The former Secretary-General was not called upon by the Applicant to provide a witness statement nor to give personal testimony to the Tribunal. In addition, during the course of the personal testimony provided by Mr McKinnon, no questions were directed to him by the Applicant concerning this particular issue. In these circumstances the Tribunal has given no weight or credibility to the Applicant's statement about this alleged assurance and his expectations that flowed from it.
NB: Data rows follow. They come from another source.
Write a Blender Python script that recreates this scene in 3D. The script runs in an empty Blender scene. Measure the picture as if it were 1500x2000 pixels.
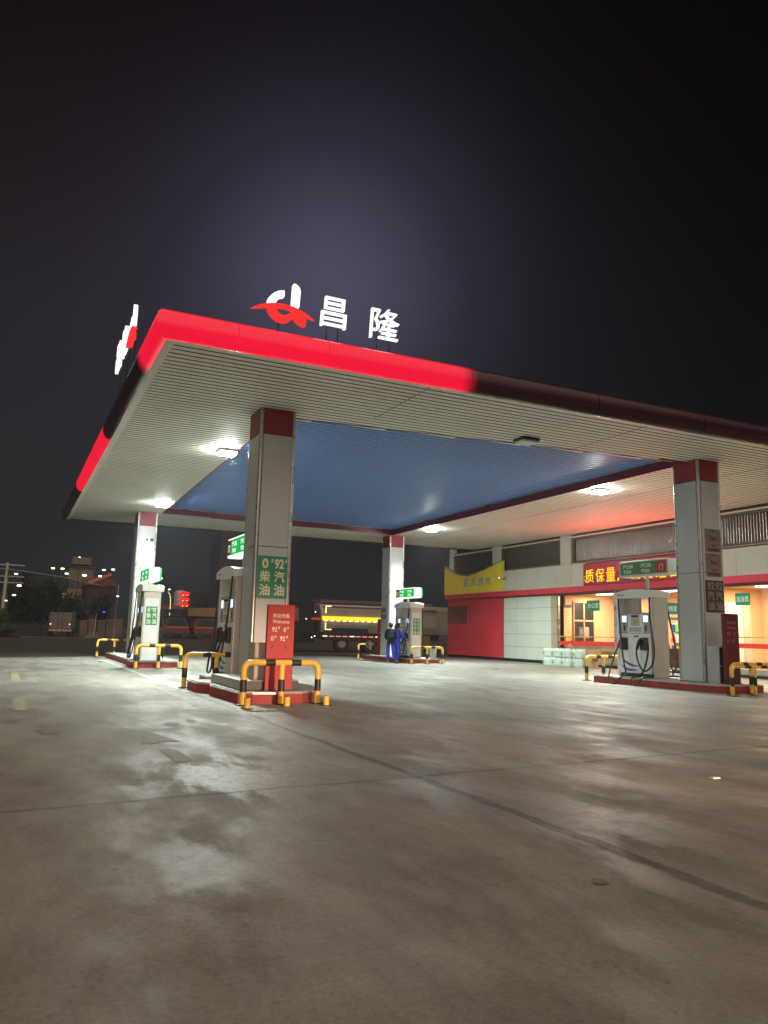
import bpy, bmesh, math, random
from mathutils import Vector, Matrix
R = math.radians
random.seed(7)
scene = bpy.context.scene
COL = scene.collection

# ------------------------------------------------------------ camera
cam_d = bpy.data.cameras.new("camera"); cam = bpy.data.objects.new("camera", cam_d); COL.objects.link(cam)
YAW, PIT, ROL = 0.4432, 0.1553, 0.0238
fw = Vector((math.sin(YAW)*math.cos(PIT), math.cos(YAW)*math.cos(PIT), math.sin(PIT)))
rt = Vector((math.cos(YAW), -math.sin(YAW), 0)); up = rt.cross(fw)
r2 = rt*math.cos(ROL)+up*math.sin(ROL); u2 = -rt*math.sin(ROL)+up*math.cos(ROL)
m = Matrix((r2, u2, -fw)).transposed().to_4x4(); m.translation = Vector((0, 0, 1.2322))
cam.matrix_world = m
cam_d.sensor_fit = 'VERTICAL'; cam_d.sensor_height = 24; cam_d.lens = 24*1517.3/2000
cam_d.clip_start = 0.05; cam_d.clip_end = 2000
scene.camera = cam

# ------------------------------------------------------------ exposure / render
scene.view_settings.view_transform = 'Standard'; scene.view_settings.look = 'None'
scene.view_settings.exposure = 0.15; scene.view_settings.gamma = 1
scene.cycles.use_denoising = True
scene.cycles.max_bounces = 6; scene.cycles.diffuse_bounces = 4; scene.cycles.glossy_bounces = 3
scene.cycles.transparent_max_bounces = 8
scene.cycles.sample_clamp_indirect = 4

# ------------------------------------------------------------ night sky (town glow, painted sign glow, added fill)
world = bpy.data.worlds.new("World"); scene.world = world; world.use_nodes = True
nt = world.node_tree; nt.nodes.clear()
def N(t, **k):
    n = nt.nodes.new(t)
    for a, b in k.items(): setattr(n, a, b)
    return n
out = N('ShaderNodeOutputWorld'); bg = N('ShaderNodeBackground'); tc = N('ShaderNodeTexCoord')
sep = N('ShaderNodeSeparateXYZ'); nt.links.new(tc.outputs['Generated'], sep.inputs[0])
ramp = N('ShaderNodeValToRGB'); nt.links.new(sep.outputs['Z'], ramp.inputs[0])
cr = ramp.color_ramp
for i, (p, c) in enumerate([(0.0, (.0105, .011, .0125)), (.10, (.0115, .012, .0135)), (.22, (.0125, .0125, .0145)), (.36, (.0105, .0095, .0115)), (.50, (.0060, .0045, .0055)), (.64, (.0025, .0016, .0020)), (.78, (.0014, .0009, .0011)), (1.0, (.002, .0015, .002))]):
    e = cr.elements[i] if i < 2 else cr.elements.new(p)
    e.position = p; e.color = (*c, 1)
def wmath(op, a, b=None):
    x = N('ShaderNodeMath', operation=op)
    for k, v in ((0, a), (1, b)):
        if v is None: continue
        if isinstance(v, (int, float)): x.inputs[k].default_value = v
        else: nt.links.new(v, x.inputs[k])
    return x.outputs[0]
def wdot(v):
    x = N('ShaderNodeVectorMath', operation='DOT_PRODUCT'); nt.links.new(tc.outputs['Generated'], x.inputs[0]); x.inputs[1].default_value = Vector(v).normalized(); return x.outputs['Value']
def wscale(col, f):
    x = N('ShaderNodeVectorMath', operation='SCALE'); nt.links.new(f, x.inputs['Scale'])
    if isinstance(col, tuple): x.inputs[0].default_value = col
    else: nt.links.new(col, x.inputs[0])
    return x.outputs[0]
def wadd(a, b):
    x = N('ShaderNodeVectorMath', operation='ADD'); nt.links.new(a, x.inputs[0]); nt.links.new(b, x.inputs[1]); return x.outputs[0]
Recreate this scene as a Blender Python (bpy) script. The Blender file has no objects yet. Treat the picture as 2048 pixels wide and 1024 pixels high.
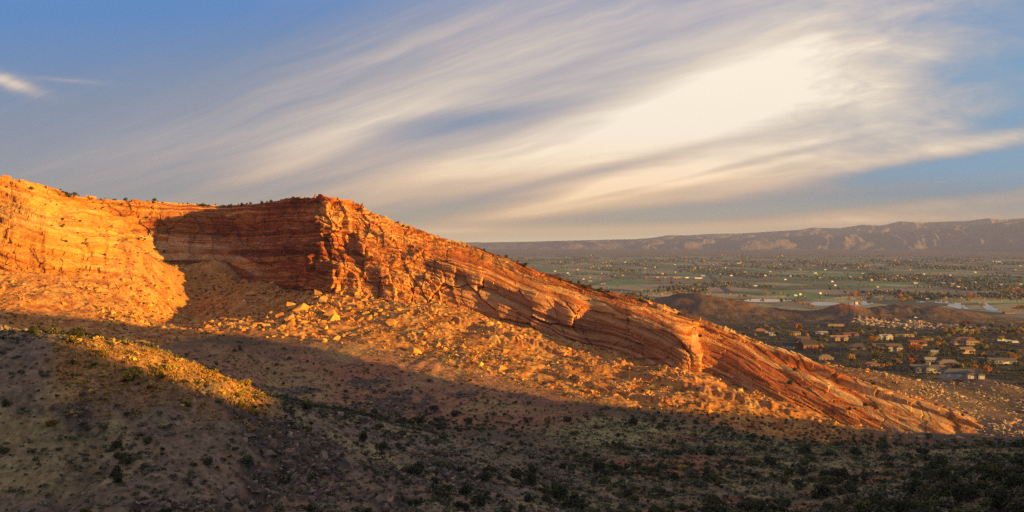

Additionally, the Tribunal can find no basis upon which Mr Faruqi could have had a legitimate expectation, at the time of his return to the Commonwealth Secretariat in December 1997, that he would be entitled to and receive two (2) three (3) year contracts which would extend his service beyond his retirement age.

CONCLUSION

The principle issue requiring resolution remains that of determining whether or not a breach of contract has occurred as a result of the various matters which have been under consideration in this judgment. The Tribunal concludes, on the basis of all of the evidence, that there has not been any breach and that in accord with the principles of international administrative law, and the particular provisions of the internal law of the Commonwealth Secretariat, the discretionary powers exercised by the Secretary-General in reaching a decision not to renew Mr Faruqi's contract were conducted in a lawful manner. As a consequence of this ruling the Applicant is not entitled to be compensated for any damage pursuant to Article X of the Statute.

Given on this 22"d day of November 2002 in London

Signed:


Professor Duncan Chappell President

Anesta Weekes Q.C. Mr Justice Hassan B. Jallow

The Appendices to this judgment may be available, in hard copy only, on request from the Tribunal Secretary.